Spun metal -- see "spuntops" -- is a power-tool, lathe-like edition of raising. It's a feature of some quite inexpensive, crudely formed but reasonably effective (that is, you don't get your head caved in) Creative Anachronist helmets.
Do you have a particular medieval-fighting game you are designing for? There are some few medieval-combat groups, ranging from some pretty fluffy LARPs through the SCA on to several living-history groups with very meticulous focus and equipment standards to match. All these have their peculiar, particular requirements from their armor and these needs reflect in the design. For instance, SCA armor favors more movement at the wrist and the knee than many historical plate harnesses would give, and this often shows in a bit of extra articulation.

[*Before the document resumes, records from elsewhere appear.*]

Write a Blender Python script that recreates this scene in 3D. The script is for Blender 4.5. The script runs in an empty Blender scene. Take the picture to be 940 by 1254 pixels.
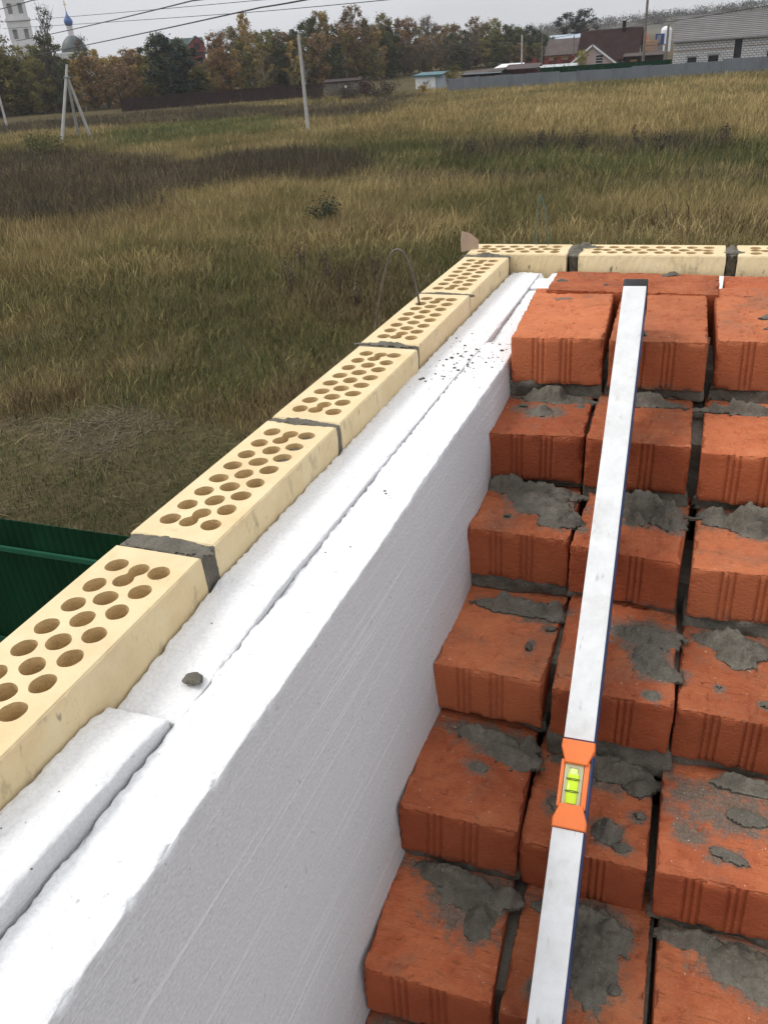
import bpy, math, random
import numpy as np
from mathutils import Vector, Matrix, geometry
S = bpy.context.scene
C = S.collection
R = math.radians
WZ = 6.3                       # height of the wall top above the field
rng = random.Random(7)

# ---------------------------------------------------------------- camera, sky, sun
cd = bpy.data.cameras.new('camera')
cd.sensor_fit = 'HORIZONTAL'; cd.sensor_width = 36.0; cd.lens = 38.66
cd.clip_start = 0.02; cd.clip_end = 6000
cam = bpy.data.objects.new('camera', cd); C.objects.link(cam)
cr, cu, cf = (0.94149, 0.33043, -0.06640), (-0.10922, 0.48550, 0.86739), (-0.31885, 0.80939, -0.49318)
mw = Matrix(((cr[0], cu[0], -cf[0], 0.2171), (cr[1], cu[1], -cf[1], -1.5318), (cr[2], cu[2], -cf[2], WZ + 0.3564), (0, 0, 0, 1)))
cam.matrix_world = mw
S.camera = cam

SUN_EL, SUN_ROT = R(50), R(-100)         # behind the cloud, to the left
w = bpy.data.worlds.new('World'); S.world = w; w.use_nodes = True
nt = w.node_tree; nt.nodes.clear()
def wn(t, **k):
    n = nt.nodes.new(t)
    for a, b in k.items(): setattr(n, a, b)
    return n
out = wn('ShaderNodeOutputWorld'); bg = wn('ShaderNodeBackground')
sky = wn('ShaderNodeTexSky', sky_type='NISHITA', sun_disc=False, sun_elevation=SUN_EL, sun_rotation=SUN_ROT, dust_density=4.0, air_density=1.0)
hsv = wn('ShaderNodeHueSaturation'); hsv.inputs['Saturation'].default_value = 0.12
nt.links.new(sky.outputs[0], hsv.inputs['Color'])
tc = wn('ShaderNodeTexCoord'); sx = wn('ShaderNodeSeparateXYZ'); nt.links.new(tc.outputs['Generated'], sx.inputs[0])
rp = wn('ShaderNodeValToRGB')            # overcast: the zenith about twice and a half as bright as the horizon
rp.color_ramp.elements[0].position = 0.0; rp.color_ramp.elements[0].color = (0.345, 0.350, 0.366, 1)
rp.color_ramp.elements[1].position = 1.0; rp.color_ramp.elements[1].color = (0.60, 0.61, 0.635, 1)
nt.links.new(sx.outputs['Z'], rp.inputs[0])
sc = wn('ShaderNodeMix', data_type='RGBA', blend_type='MULTIPLY'); sc.inputs[0].default_value = 1
sc.inputs[7].default_value = (20, 20, 20, 1); nt.links.new(rp.outputs[0], sc.inputs[6])
nz = wn('ShaderNodeTexNoise'); nz.inputs['Scale'].default_value = 2.2; nz.inputs['Detail'].default_value = 4
mp = wn('ShaderNodeMapping'); mp.inputs['Scale'].default_value = (1, 1, 4); nt.links.new(tc.outputs['Generated'], mp.inputs[0]); nt.links.new(mp.outputs[0], nz.inputs['Vector'])
cr2 = wn('ShaderNodeMapRange'); cr2.inputs[1].default_value = .3; cr2.inputs[2].default_value = .7; cr2.inputs[3].default_value = .90; cr2.inputs[4].default_value = 1.08
nt.links.new(nz.outputs['Fac'], cr2.inputs[0])
cl = wn('ShaderNodeVectorMath', operation='SCALE'); nt.links.new(sc.outputs[2], cl.inputs[0]); nt.links.new(cr2.outputs[0], cl.inputs['Scale'])
mx = wn('ShaderNodeMix', data_type='RGBA'); mx.inputs[0].default_value = 0.93
nt.links.new(hsv.outputs[0], mx.inputs[6]); nt.links.new(cl.outputs[0], mx.inputs[7])
nt.links.new(mx.outputs[2], bg.inputs[0]); bg.inputs[1].default_value = 0.1
nt.links.new(bg.outputs[0], out.inputs[0])

sd = bpy.data.lights.new('sun', 'SUN'); sd.energy = 1.5; sd.angle = R(18); sd.color = (1, .97, .92)
sun = bpy.data.objects.new('sun', sd); C.objects.link(sun)
sun.location = (0, 0, 60)
sdir = Vector((math.sin(SUN_ROT) * math.cos(SUN_EL), math.cos(SUN_ROT) * math.cos(SUN_EL), math.sin(SUN_EL)))
sun.rotation_euler = sdir.to_track_quat('Z', 'Y').to_euler()

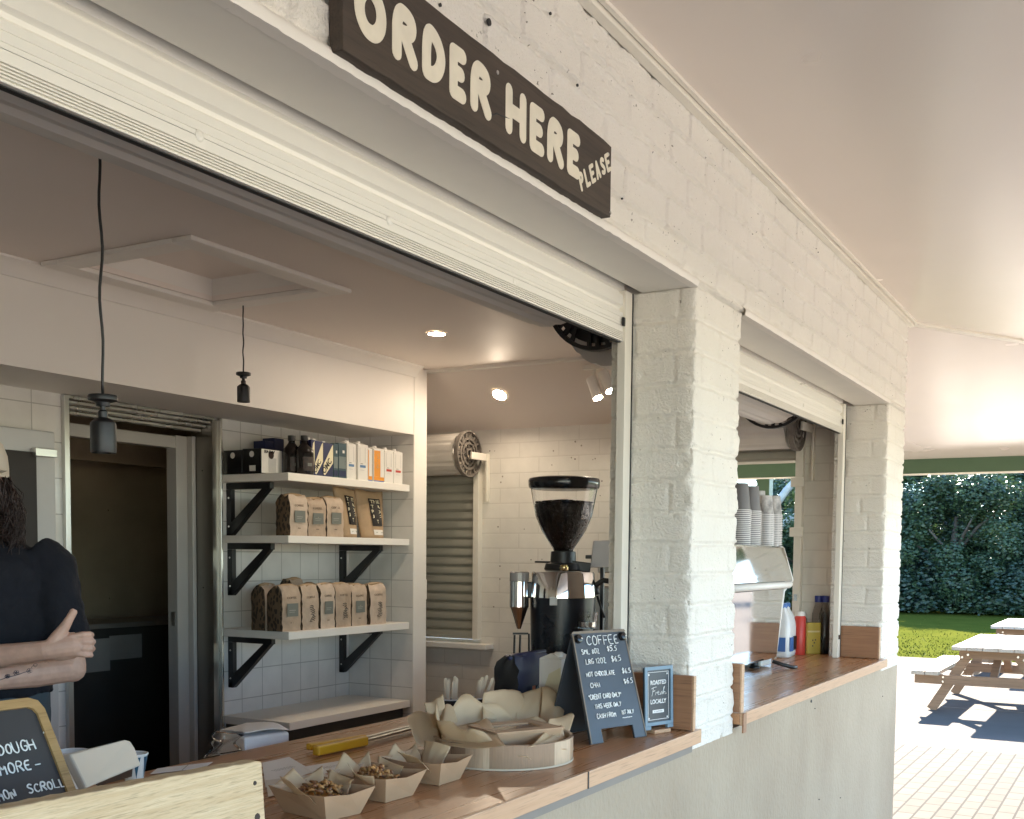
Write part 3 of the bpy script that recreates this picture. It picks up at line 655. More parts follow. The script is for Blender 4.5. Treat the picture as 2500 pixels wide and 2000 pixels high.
Pl = pY(*r2(1443, 1012), YS); Pr = pY(*r2(1606, 893), YS); dx = (Pr-Pl); IT = []; pu = Vector((-.25, 0, 1))
for i, ch in enumerate('PLEASE'): IT.append((ch, frame((Pl+dx*(i/6.0))+Vector((0, -.0003, 0)), dx, pu), dx.length/6*.80, .037, .0042))
signword('small_lettering', IT, t, m_lett)
k = MB()
for px, py in ((1215, 177), (1485, 377), (1490, 520)):
    k.lathe([(.0038, 0), (.003, .0012)], pY(px, py, YS), 10, (0, -1, 0))
k.build('screw', m_steel, t)
k = MB(); c0 = pY(1205, 281, YS-.0003)
k.tube([pY(1195+i*9, 276+[0, 5, 1, 6, 9, 13, 14][i], YS) for i in range(7)], [.0006, .0012, .0016, .0012, .0016, .001, .0005], 5); k.build('crack', m_gap, t)
# ================================================================== LIGHTS, HATCH
hatch = thing('ceiling_hatch', 'white framed access hatch recessed in the inside ceiling', 'hatch', (2.93, 2.97, ZC))
w = .085; z0 = ZC-.018; k = MB()
k.box(HX0-w, HX1+w, HY0-w, HY0, z0, ZC-.001); k.box(HX0-w, HX1+w, HY1, HY1+w, z0, ZC-.001); k.box(HX0-w, HX0, HY0+.0005, HY1-.0005, z0, ZC-.001); k.box(HX1, HX1+w, HY0+.0005, HY1-.0005, z0, ZC-.001)
k.build('frame', m_white, hatch, bevel=.004)
k = MB(); k.box(HX0-.002, HX1+.002, HY0-.002, HY1+.002, ZC+.085, ZC+.1); k.build('panel', m_ceil, hatch)
k = MB(); k.box(HX0-.012, HX0-.001, HY0-.01, HY1+.01, ZC+.0205, ZC+.085); k.box(HX1+.001, HX1+.012, HY0-.01, HY1+.01, ZC+.0205, ZC+.085); k.box(HX0, HX1, HY0-.012, HY0-.001, ZC+.0205, ZC+.085); k.box(HX0, HX1, HY1+.001, HY1+.012, ZC+.0205, ZC+.085); k.build('lining', m_white, hatch)
def pendant(label, x, y, zt, zd, r, wob):
    t = thing('pendant_light', label, 'pendant lamp', (x, y, zt), group='black cord pendants without bulbs over the counter')
    n = 26; pts = [(x+wob*math.sin(i*.9)*math.sin(math.pi*i/n), y+wob*.7*math.cos(i*.7)*math.sin(math.pi*i/n), ZC-(ZC-zt)*i/n) for i in range(n+1)]
    k = MB(); k.tube(pts, .0028, 8); k.build('cord', m_black, t, 180)
    h = zt-zd; s = h/.128
    k = MB(); k.lathe([(.003, .0), (.030*s, -.002*s), (.032*s, -.006*s), (.031*s, -.013*s), (.016*s, -.018*s), (.014*s, -.026*s)], (x, y, zt), 28); k.build('ceiling_cup', m_black, t, 35)
    k = MB(); k.lathe([(.0065*s, -.022*s), (.0065*s, -.034*s), (.0105*s, -.038*s), (.0105*s, -.056*s)], (x, y, zt), 18); k.build('stem', m_black, t, 35)
    k = MB(); k.lathe([(.009*s, -.050*s), (.018*s, -.054*s), (.0265*s, -.062*s), (.0275*s, -.068*s), (.0275*s, -.124*s), (.0265*s, -.128*s), (.018*s, -.128*s), (.018*s, -.09*s), (.0, -.09*s)], (x, y, zt), 28); k.build('lamp_holder', m_black, t, 35)
    return t
pendant('nearest black pendant lamp holder with a wavy cord, hanging in the wide hatch', 1.51, 1.80, 1.826, 1.712, .027, .004)
pendant('smaller black pendant lamp holder further back below the ceiling hatch', 3.297, 3.124, 2.225, 2.108, .027, .002)
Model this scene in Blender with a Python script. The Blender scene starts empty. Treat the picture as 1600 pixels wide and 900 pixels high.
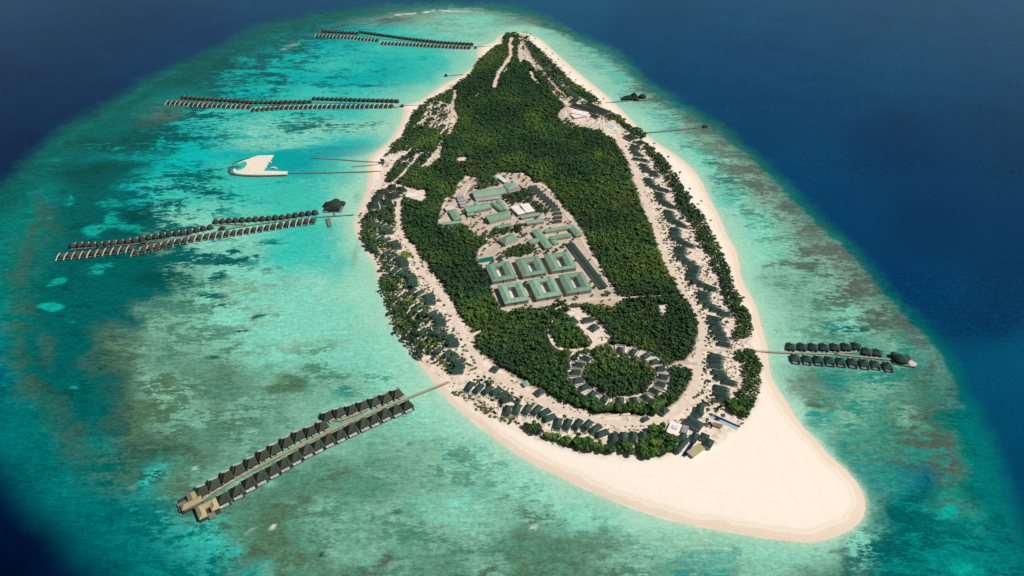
import bpy, math, random
import numpy as np
random.seed(7); RNG=np.random.RandomState(11)
R=math.radians
SC=bpy.context.scene; COL=SC.collection

# ------------------------------------------------------------------ camera, sky, sun, exposure
H=720.0                                   # height of the aircraft above the sea, metres
PITCH=math.atan((450+350)/1066.667); FP=1066.667
CP,SP=math.cos(PITCH),math.sin(PITCH)
cd=bpy.data.cameras.new('camera'); cam=bpy.data.objects.new('camera',cd); COL.objects.link(cam)
cd.lens=24; cd.sensor_width=36; cd.clip_start=1; cd.clip_end=60000
cam.location=(0,0,H); cam.rotation_euler=(math.pi/2-PITCH,0,0); SC.camera=cam

SUN_EL=R(50); SUN_AZ=R(0)                 # sun stands to the right (+X), a little beyond the island
wd=bpy.data.worlds.new('World'); SC.world=wd; wd.use_nodes=True
nt=wd.node_tree; bg=nt.nodes['Background']; sky=nt.nodes.new('ShaderNodeTexSky')
sky.sky_type='NISHITA'; sky.sun_disc=False; sky.sun_elevation=SUN_EL
sky.sun_rotation=math.pi/2-SUN_AZ
sky.altitude=0; sky.air_density=1; sky.dust_density=0.6
nt.links.new(sky.outputs[0],bg.inputs[0]); bg.inputs[1].default_value=0.05
sl=bpy.data.lights.new('sun','SUN'); so=bpy.data.objects.new('sun',sl); COL.objects.link(so)
sl.energy=4.6; sl.angle=R(0.5); sl.color=(1,.955,.89)
sd_=(math.cos(SUN_EL)*math.cos(SUN_AZ),math.cos(SUN_EL)*math.sin(SUN_AZ),math.sin(SUN_EL))
from mathutils import Vector
so.rotation_euler=Vector(sd_).to_track_quat('Z','Y').to_euler()
SC.view_settings.view_transform='Standard'; SC.view_settings.look='None'
SC.view_settings.exposure=0.0; SC.view_settings.gamma=1.0
SC.render.engine='CYCLES'; SC.cycles.max_bounces=5; SC.cycles.diffuse_bounces=2; SC.cycles.glossy_bounces=2
SC.cycles.transparent_max_bounces=6; SC.cycles.volume_bounces=0
SC.cycles.caustics_reflective=False; SC.cycles.caustics_refractive=False

# ------------------------------------------------------------------ picture <-> ground
def W(px,py,z=0.0):
    u=px-800.0; v=py-450.0; t=(H-z)/(FP*SP+v*CP)
    return (u*t,(FP*CP-v*SP)*t,z)
def Wn(P,z=0.0):
    return np.array([W(a,b,z) for a,b in P])
def proj(x,y,z=0.0):
    d=y*CP+(H-z)*SP
    return 800+FP*x/d, 450+FP*((H-z)*CP-y*SP)/d
def lin(c):
    c=np.asarray(c,float)/255.0
    return np.where(c<=.04045,c/12.92,((c+.055)/1.055)**2.4)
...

14 gauge mild is an excellent material, particularly for helmets and kneecops made by dishing. The thick metal gives you a margin for error. If you find yourself an anvil [RR track, shortish length of I-beam] you'll find use for it, but to an armourer, an array of stakes to form the metal over and something to hold the stakes in, is of more use: mushroom stakes or ball stakes in a few sizes, creasing stakes, and raising is done over stakes a lot. Much armor plate shaping is done cold, but doing it red hot (at least right where you're pounding) can be both faster and easier, particularly in initial roughing-out.
By "rolling steel" I suppose you mean hot-rolled or coldrolled steel. Hot-rolled is black/rusty in color and is somewhat softer mild steel than cold-rolled, which is steel color and a touch stiffer to begin with. Both can be made somewhat stiffer by the workhardening that occurs when you hammer metal into compound curves. You don't want too much workhardening all at once because right after workhardening comes fatiguing of the metal and it begins to crack, which pretty much ruins that part of the metal. Steel such as this is suitable for plate armor -- high-grade/high-carbon steel is for springs, knives, swords, razors, files -- stuff that cuts.